Den Verweis darauf, dass es eine solche Leistung nur in Bayern gebe, lässt Rauscher nicht gelten. In vielen Bundesländern zahlten Eltern sehr geringe oder keine Kindergarten-Gebühren, "während sie bei uns zum Teil durch die Decke gehen".

"Echte Wahlfreiheit"

Scharf will das Kinderstartgeld nicht als "Ersatz", sondern als "guten Nachfolger" für das Familiengeld verstanden wissen. "99 Prozent unserer Kinder besuchen vor der Einschulung eine Kita. Und deshalb ist es so wichtig, auch die Einrichtungen zu stärken."

Laut Anton Rittl von den Freien Wählern bringt die Reform "finanziellen Spielraum": Statt 793 Millionen würden künftig 360 Millionen Euro im Jahr direkt an Familien gezahlt. "Die restlichen 433 Millionen werden in die Kinderbetreuung effizienter investiert und nicht mehr mit dem Gießkannenprinzip verteilt." Die CSU-Abgeordnete Melanie Huml lobt das Kinderstartgeld als "unbürokratisch" und "gerecht". Denn es sei einkommensunabhängig und hänge auch nicht von der Betreuungsform ab. "Das ist Wahlfreiheit."

AfD kritisiert Wegfall der "Mehrkind-Komponente"

Franz Schmid von der AfD kritisiert es als "fast schon unverschämt", dass die Staatsregierung den gebeutelten Familien die Hälfte des Geldes kürze und sich dann auch noch als Retter verkaufen wolle. Es sei ein "Schlag ins Gesicht" für alle, die auf Unterstützung angewiesen seien. Ein Rückschritt sei auch der Wegfall der "Mehrkind-Komponente", die es beim Familiengeld gebe. "Kinderreiche Familien verdienen eine besondere Wertschätzung, doch diese wird ihnen nun verwehrt."

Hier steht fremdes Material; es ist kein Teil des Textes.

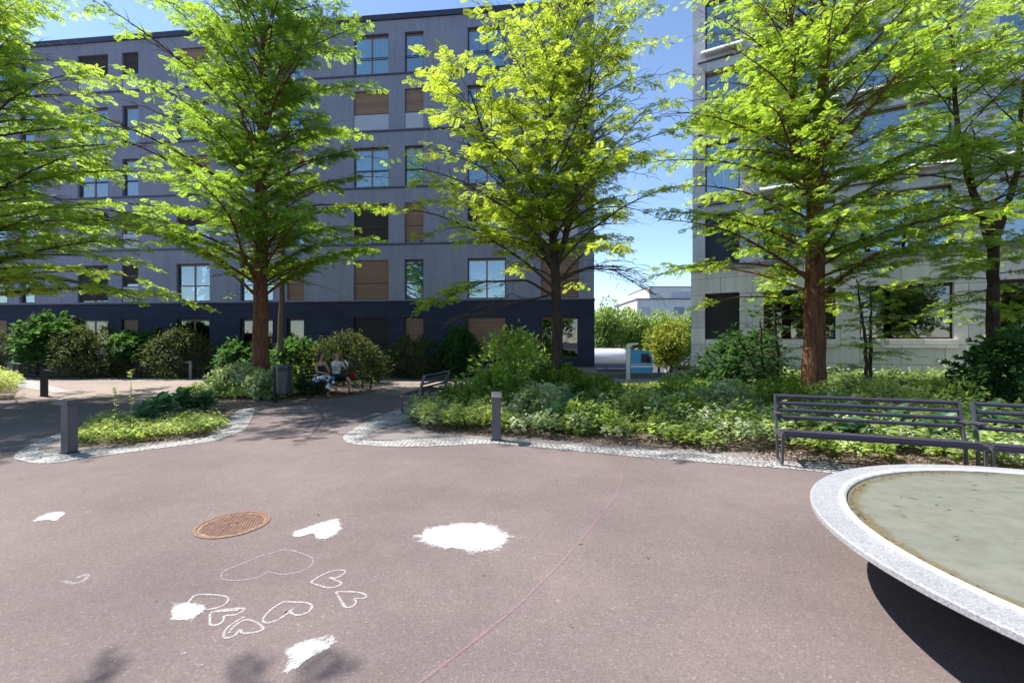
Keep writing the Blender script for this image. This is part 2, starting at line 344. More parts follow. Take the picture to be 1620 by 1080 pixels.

Grüne: "Wo bleibt die Gerechtigkeit"?

Die Grünen-Abgeordnete Julia Post mahnt "Klartext" an: "Wer Unterstützung streicht, soll es auch so nennen." Eltern und Erzieherinnen warten laut Post seit Jahren auf Verbesserungen in den Kitas. In 13 Jahren habe der Freistaat 1,9 Milliarden Euro in neue Kita-Plätze investiert.

Für das Familiengeld seien in nur sechs Jahren mehr als 4,6 Milliarden Euro ausgegeben worden, auch für Menschen mit hohem Einkommen. "Wo bleibt da die Gerechtigkeit?" Jetzt sei das Geld weg. "Hätten wir die 4,6 Milliarden in den Kita-Ausbau gesteckt, in die Qualität, in kleinere Gruppen, in besser bezahlte Fachkräfte, dann gäbe es heute echte, nachhaltige Entlastung für Familien."